One of the oldest distilleries in all of America, despite the fact that continuous production hasn’t always occurred at the facility. Woodford Reserve can trace its lineage back to 1812, but the current distillery can source its building back to 1838. Woodford Reserve Bourbon was launched in 1996 and has become one of the most dominant names in the American whiskey world. A bourbon that is affordable from a consumer and bar perspective, many bars use this whiskey as their house bourbon pour. Many different super tasters have fawned over Woodford Reserve Kentucky Straight Bourbon for the depth that it has on both the nose and palate, having had over 200 separate flavours listed from this every day bottle of bourbon.
The ultimate and classic smell of bourbon.
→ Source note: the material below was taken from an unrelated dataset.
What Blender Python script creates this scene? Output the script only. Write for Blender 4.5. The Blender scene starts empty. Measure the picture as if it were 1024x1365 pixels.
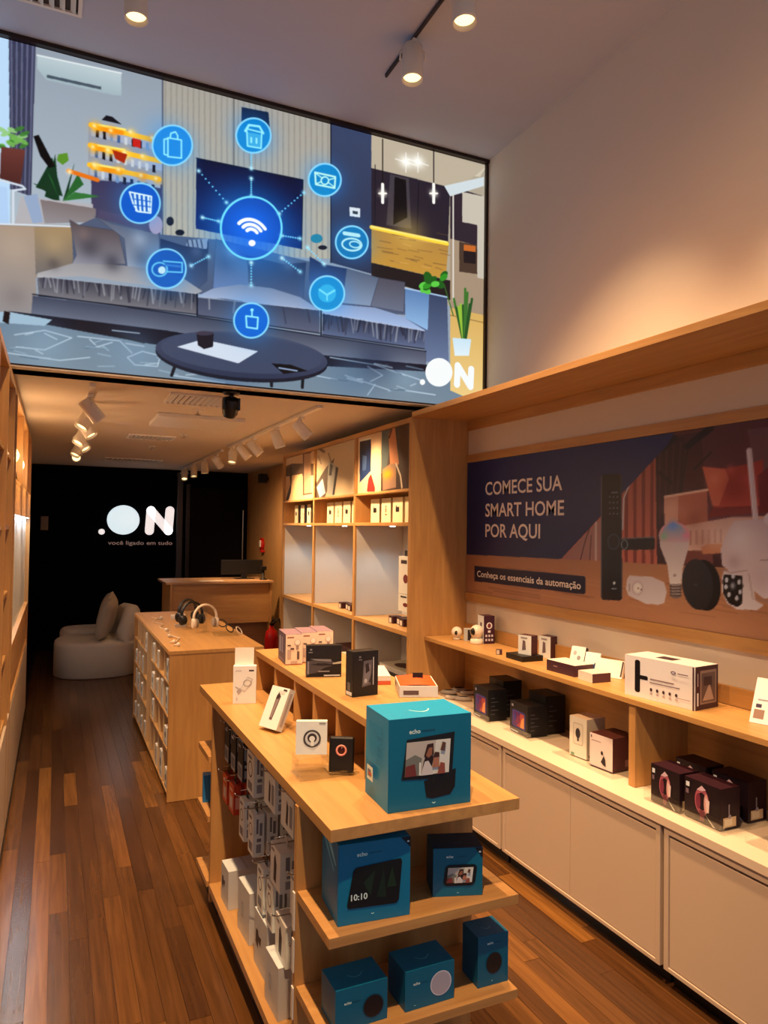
import bpy, bmesh, math, random
import numpy as np
from mathutils import Vector, Matrix, Euler
random.seed(7)
S = bpy.context.scene
C = S.collection

# ------------------------------------------------------------------ camera
F_PX, YAW, PITCH, ROLL, CAM_Z = 957.08, 0.42853911, 0.02412413, 0.01383979, 1.65
def cam_axes():
    cy, sy, cp, sp = math.cos(YAW), math.sin(YAW), math.cos(PITCH), math.sin(PITCH)
    f = Vector((sy*cp, cy*cp, sp)); r = Vector((cy, -sy, 0)); u = r.cross(f)
    cr, sr = math.cos(ROLL), math.sin(ROLL)
    return r*cr + u*sr, -r*sr + u*cr, f
AR, AU, AF = cam_axes()
cam_d = bpy.data.cameras.new('camera'); cam = bpy.data.objects.new('camera', cam_d); C.objects.link(cam)
m = Matrix((AR, AU, -AF)).transposed().to_4x4(); m.translation = (0, 0, CAM_Z)
cam.matrix_world = m
cam_d.sensor_fit = 'AUTO'; cam_d.sensor_width = 36; cam_d.lens = F_PX*36/1365
cam_d.clip_start = .05
S.camera = cam

# ------------------------------------------------------------------ world, view
w = bpy.data.worlds.new('World'); S.world = w; w.use_nodes = True
w.node_tree.nodes['Background'].inputs[0].default_value = (.55, .62, .75, 1)
w.node_tree.nodes['Background'].inputs[1].default_value = .85
S.view_settings.view_transform = 'Standard'; S.view_settings.look = 'None'
S.view_settings.exposure = 0; S.view_settings.gamma = 1; S.view_settings.use_curve_mapping = False
WARM = (1.0, .61, .30)
P_UP, P_LOW, P_LEFT = 170, 75, 42

# ------------------------------------------------------------------ measuring: a pixel of the 1024x1365 frame onto a real plane
def at(u, v, ax, val):
    d = AR*((u-512)/F_PX) + AU*((682.5-v)/F_PX) + AF
    o = Vector((0, 0, CAM_Z)); t = (val-o[ax])/d[ax]
    return o + d*t

# ------------------------------------------------------------------ colours and materials
def lin(c):
    c = np.asarray(c, float)/255.0
    return np.where(c <= .04045, c/12.92, ((c+.055)/1.055)**2.4)
def lc(*c):
    a = lin(c); return (float(a[0]), float(a[1]), float(a[2]), 1.0)
MATS = {}
def mat(name, col=(200, 200, 200), rough=.5, metal=0, emit=None, strength=0, spec=None, trans=0, ior=1.45, alpha=1, noise=0, scale=20, bump=0):
    if name in MATS: return MATS[name]
    M = bpy.data.materials.new(name); M.use_nodes = True; MATS[name] = M
    nt = M.node_tree; b = nt.nodes['Principled BSDF']
    b.inputs['Base Color'].default_value = lc(*col)
    b.inputs['Roughness'].default_value = rough; b.inputs['Metallic'].default_value = metal
    b.inputs['IOR'].default_value = ior
    if trans: b.inputs['Transmission Weight'].default_value = trans
    if spec is not None: b.inputs['Specular IOR Level'].default_value = spec
    if emit: b.inputs['Emission Color'].default_value = lc(*emit); b.inputs['Emission Strength'].default_value = strength
    if noise or bump:
        tc = nt.nodes.new('ShaderNodeTexCoord'); n = nt.nodes.new('ShaderNodeTexNoise')
        n.inputs['Scale'].default_value = scale; n.inputs['Detail'].default_value = 4
        nt.links.new(tc.outputs['Object'], n.inputs['Vector'])
        if noise:
            mx = nt.nodes.new('ShaderNodeMix'); mx.data_type = 'RGBA'
            a = lin(col)
            mx.inputs['A'].default_value = (*[float(x*(1-noise)) for x in a], 1)
            mx.inputs['B'].default_value = (*[float(min(1, x*(1+noise))) for x in a], 1)
            nt.links.new(n.outputs['Fac'], mx.inputs['Factor']); nt.links.new(mx.outputs['Result'], b.inputs['Base Color'])
        if bump:
            bp = nt.nodes.new('ShaderNodeBump'); bp.inputs['Strength'].default_value = bump; bp.inputs['Distance'].default_value = .002
            nt.links.new(n.outputs['Fac'], bp.inputs['Height']); nt.links.new(bp.outputs['Normal'], b.inputs['Normal'])
    return M
def wood(name, c1, c2, grain=(40, 3, 40), rough=.45, rnd=False, ramp=None, bump=.15):
    if name in MATS: return MATS[name]
    M = bpy.data.materials.new(name); M.use_nodes = True; MATS[name] = M
    nt = M.node_tree; N = nt.nodes; L = nt.links; b = N['Principled BSDF']
    tc = N.new('ShaderNodeTexCoord'); mp = N.new('ShaderNodeMapping'); mp.inputs['Scale'].default_value = grain
    oi = N.new('ShaderNodeObjectInfo'); vm = N.new('ShaderNodeVectorMath'); vm.operation = 'ADD'
    ml = N.new('ShaderNodeMath'); ml.operation = 'MULTIPLY'; ml.inputs[1].default_value = 37.0
    L.new(oi.outputs['Random'], ml.inputs[0])
    L.new(tc.outputs['Object'], mp.inputs['Vector']); L.new(mp.outputs['Vector'], vm.inputs[0]); L.new(ml.outputs[0], vm.inputs[1])
    n = N.new('ShaderNodeTexNoise'); n.inputs['Scale'].default_value = 1; n.inputs['Detail'].default_value = 6; n.inputs['Distortion'].default_value = .6
    L.new(vm.outputs[0], n.inputs['Vector'])
    cr = N.new('ShaderNodeValToRGB'); cr.color_ramp.elements[0].position = .3; cr.color_ramp.elements[1].position = .7
    cr.color_ramp.elements[0].color = lc(*c1); cr.color_ramp.elements[1].color = lc(*c2)
    L.new(n.outputs['Fac'], cr.inputs['Fac'])
    out = cr.outputs['Color']
    if ramp:
        r2 = N.new('ShaderNodeValToRGB'); el = r2.color_ramp.elements
        for i, (p, c) in enumerate(ramp):
            e = el[i] if i < 2 else el.new(p)
            e.position = p; e.color = lc(*c)
        L.new(oi.outputs['Random'], r2.inputs['Fac'])
        mx = N.new('ShaderNodeMix'); mx.data_type = 'RGBA'; mx.blend_type = 'MULTIPLY'; mx.inputs['Factor'].default_value = 1
        L.new(r2.outputs['Color'], mx.inputs['A']); L.new(out, mx.inputs['B']); out = mx.outputs['Result']
    L.new(out, b.inputs['Base Color'])
    b.inputs['Roughness'].default_value = rough
    bp = N.new('ShaderNodeBump'); bp.inputs['Strength'].default_value = bump; bp.inputs['Distance'].default_value = .001
    L.new(n.outputs['Fac'], bp.inputs['Height']); L.new(bp.outputs['Normal'], b.inputs['Normal'])
    return M
def attr_mat(name, rough=.5, emit=False, strength=1.0, spec=.4):
    M = bpy.data.materials.new(name); M.use_nodes = True
    nt = M.node_tree; b = nt.nodes['Principled BSDF']
    a = nt.nodes.new('ShaderNodeAttribute'); a.attribute_name = 'Col'
    b.inputs['Roughness'].default_value = rough; b.inputs['Specular IOR Level'].default_value = spec
    if emit:
        b.inputs['Base Color'].default_value = (.01, .01, .01, 1)
        nt.links.new(a.outputs['Color'], b.inputs['Emission Color']); b.inputs['Emission Strength'].default_value = strength
        M.cycles.emission_sampling = 'NONE'
    else: nt.links.new(a.outputs['Color'], b.inputs['Base Color'])
    return M
def ink(a):
    """print inks: measured colours of the photo brought back to neutral light"""
    return np.clip(np.asarray(a)*np.array([.95, 1.16, 1.38]), 0, .92)
PRINT = attr_mat('printed_ink', .45)
BANNER = attr_mat('banner_vinyl', .38)
SCREEN = attr_mat('lit_display', .4, True, 1.0)

oak = wood('oak_laminate', (176, 130, 78), (196, 150, 92), (30, 30, 2.6), .42)
oak_h = wood('oak_laminate_along', (180, 134, 80), (200, 154, 94), (34, 2.2, 34), .42)
oak_x = wood('oak_laminate_across', (178, 130, 78), (196, 150, 92), (2.2, 34, 34), .42)
plank_m = wood('floor_plank_timber', (196, 190, 184), (255, 252, 248), (50, 2.2, 50), .24, ramp=[(0, (78, 50, 29)), (.25, (92, 60, 33)), (.5, (105, 70, 37)), (.7, (84, 54, 31)), (.85, (122, 82, 42)), (1, (142, 98, 50))], bump=.12)
white_wall = mat('painted_wall', (222, 216, 208), .75, noise=.02, scale=3, bump=.05)
ceil_m = mat('painted_ceiling', (182, 192, 214), .8, noise=.015, scale=2)
lowceil_m = mat('lower_ceiling_paint', (214, 204, 192), .8, noise=.015, scale=2)
dark_wall = mat('near_black_wall', (6, 6, 10), .9, spec=.1, noise=.2, scale=4)
cream = mat('cream_laminate', (206, 184, 164), .45, noise=.015, scale=5)
cream_top = mat('cream_worktop', (228, 208, 186), .38)
grey_back = mat('pale_grey_panel', (206, 206, 204), .6)
black = mat('black_metal', (16, 16, 18), .4)
white_metal = mat('white_metal', (226, 222, 216), .4)
lens = mat('lamp_lens', (255, 240, 200), .3, emit=(255, 224, 150), strength=2.6)
chrome = mat('chrome', (210, 210, 210), .2, 1)
def thin_clear(name):
    M = bpy.data.materials.new(name); M.use_nodes = True; nt = M.node_tree; nt.nodes.clear()
    o = nt.nodes.new('ShaderNodeOutputMaterial'); mx = nt.nodes.new('ShaderNodeMixShader'); t = nt.nodes.new('ShaderNodeBsdfTransparent'); g = nt.nodes.new('ShaderNodeBsdfGlossy')
    mx.inputs[0].default_value = .07
    t.inputs['Color'].default_value = (.95, .96, .96, 1); g.inputs['Roughness'].default_value = .08; g.inputs['Color'].default_value = (.9, .92, .92, 1)
    nt.links.new(t.outputs[0], mx.inputs[1]); nt.links.new(g.outputs[0], mx.inputs[2]); nt.links.new(mx.outputs[0], o.inputs[0])
    return M
acrylic = thin_clear('clear_acrylic')
paperw = mat('white_card', (232, 228, 224), .55)
boucle = mat('white_boucle', (206, 198, 186), .95, noise=.08, scale=90, bump=.7)
boucle2 = mat('beige_cushion_fabric', (190, 180, 164), .95, noise=.12, scale=120, bump=.7)
red = mat('red_enamel', (190, 22, 20), .3)
teal = mat('teal_card', (10, 138, 196), .5)
blackcard = mat('black_card', (18, 17, 20), .42)
kraft = mat('grey_white_card', (200, 196, 192), .5)
winecard = mat('dark_wine_card', (40, 12, 22), .4)
plumcard = mat('plum_card', (72, 40, 50), .45)

# ------------------------------------------------------------------ mesh helpers
class B:
    """collects boxes, tubes, lathes; build() links them as one mesh object"""
    def __init__(s): s.v = []; s.f = []; s.mi = []; s.sm = []
    def add(s, vs, fs, mi=0, smooth=False):
        o = len(s.v); s.v += [tuple(x) for x in vs]; s.f += [tuple(i+o for i in f) for f in fs]
        s.mi += [mi]*len(fs); s.sm += [smooth]*len(fs); return s
    def box(s, x0, x1, y0, y1, z0, z1, mi=0, M=None):
        vs = [Vector(p) for p in ((x0,y0,z0),(x1,y0,z0),(x1,y1,z0),(x0,y1,z0),(x0,y0,z1),(x1,y0,z1),(x1,y1,z1),(x0,y1,z1))]
        if M is not None: vs = [M @ p for p in vs]
        return s.add(vs, [(0,3,2,1),(4,5,6,7),(0,1,5,4),(1,2,6,5),(2,3,7,6),(3,0,4,7)], mi)
    def lathe(s, prof, n=20, M=Matrix(), mi=0, smooth=True):
        vs = []; fs = []
        for r, z in prof:
            for k in range(n):
                a = 2*math.pi*k/n; vs.append(M @ Vector((r*math.cos(a), r*math.sin(a), z)))
        for i in range(len(prof)-1):
            for k in range(n):
                fs.append((i*n+k, i*n+(k+1) % n, (i+1)*n+(k+1) % n, (i+1)*n+k))
        if prof[0][0] > 1e-5: fs.append(tuple(range(n))[::-1])
        if prof[-1][0] > 1e-5: fs.append(tuple(range((len(prof)-1)*n, len(prof)*n)))
        return s.add(vs, fs, mi, smooth)
    def tube(s, pts, r, n=8, mi=0, closed=False):
        pts = [Vector(p) for p in pts]; vs = []; fs = []; up = None
        N = len(pts)
        for i, p in enumerate(pts):
            if closed: t = pts[(i+1) % N]-pts[i-1]
            else: t = pts[min(i+1, N-1)]-pts[max(i-1, 0)]
            t.normalize()
            if up is None: up = Vector((0,0,1)) if abs(t.z) < .9 else Vector((1,0,0))
            a = t.cross(up).normalized(); up = a.cross(t).normalized()
            rr = r[i] if isinstance(r, (list, tuple)) else r
            for k in range(n):
                q = 2*math.pi*k/n; vs.append(p + a*math.cos(q)*rr + up*math.sin(q)*rr)
        for i in range(N if closed else N-1):
            j = (i+1) % N
            for k in range(n): fs.append((i*n+k, i*n+(k+1) % n, j*n+(k+1) % n, j*n+k))
        if not closed: fs += [tuple(range(n))[::-1], tuple(range((N-1)*n, N*n))]
        return s.add(vs, fs, mi, True)
    def ball(s, c, r, n=16, mi=0, sc=(1,1,1)):
        pr = [(max(1e-6, r*math.sin(math.pi*i/n)), -r*math.cos(math.pi*i/n)) for i in range(n+1)]
        M = Matrix.Translation(c) @ Matrix.Diagonal((*sc, 1))
        return s.lathe(pr, n*2, M, mi)
    def build(s, name, mats, parent=None, bevel=0, seg=2):
        me = bpy.data.meshes.new(name); me.from_pydata(s.v, [], s.f); me.update()
        if not isinstance(mats, (list, tuple)): mats = [mats]
        for q in mats: me.materials.append(q)
        me.polygons.foreach_set('material_index', s.mi); me.polygons.foreach_set('use_smooth', s.sm)
        bm = bmesh.new(); bm.from_mesh(me); bmesh.ops.recalc_face_normals(bm, faces=bm.faces)
        if bevel: bmesh.ops.bevel(bm, geom=[e for e in bm.edges], offset=bevel, segments=seg, affect='EDGES', profile=.6)
        bm.to_mesh(me); bm.free()
        o = bpy.data.objects.new(name, me); C.objects.link(o)
        if parent is not None: o.parent = parent
        return o
def tag(o, label=None, cat=None, group=None, kind=None):
    if label: o['label'] = label
    if cat: o['category'] = cat
    if group: o['group'] = group
    if kind: o['kind'] = kind
    return o
def empty(name, label=None, cat=None, loc=(0,0,0), rz=0, group=None):
    o = bpy.data.objects.new(name, None); C.objects.link(o); o.location = loc; o.rotation_euler = (0,0,rz)
    o.empty_display_size = .05
    return tag(o, label, cat, group)
def struct(name, b, m, bevel=0):
    return tag(b.build(name, m, None, bevel), kind='structure')
def bx(name, x0, x1, y0, y1, z0, z1, m, parent=None, bevel=0, label=None):
    o = B().box(x0, x1, y0, y1, z0, z1).build(name, m, parent, bevel)
    if label: o['label'] = label
    return o
def copy_tree(o, parent=None):
    c = o.copy(); C.objects.link(c); c.parent = parent
    for ch in list(o.children): copy_tree(ch, c)
    return c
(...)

Tons of vanilla, caramel, toffee, coconut, mango, passionfruit, rye spice, cardamom, dried chilli, fudge, raisin, milk chocolate and sweet oak.
A bigger balance of spiciness coming through now. More of the rye elements of the mash bill, it’s spicy, green and a little driven by things like nutmeg and cinnamon. The vanilla is bouncing off some profile of mint, also being provided by the rye. The it all comes back around to sweet cherry, milk chocolate, coconut and mango.
Full of rye spice, cocoa, espresso, mint, passionfruit, coconut, vanilla and toffee sauce. It honestly takes you on a huge ride of flavour across the board of what bourbon can offer. Genuinely delicious.
A bottle that I’ve literally grown up with over the years of my whiskey adventures. Woodford was readily available form when I first started buying whisky and it’s been a constant on my shelf since.
It’s such an amazing house bottle for neat pours, ice, cocktails or long drinks for both yourself or when you have people over. It’s affordable, available, very consistent and delivers so much flavour across the board. It does lean sweet, naturally, but it has so much other stuff to offer when it comes to depth and complexity for price.
This does make a very tasty and somewhat industry standard level for what an Old Fashioned is, but what it can offer to the whisky drinker in a time of increasing prices and the scarcity of many different types of whisky across all styles, this is a constant and never fears to go away or have its price driven up to an insane point. This, arguably, is part of the house that the modern demand for bourbon has been built on.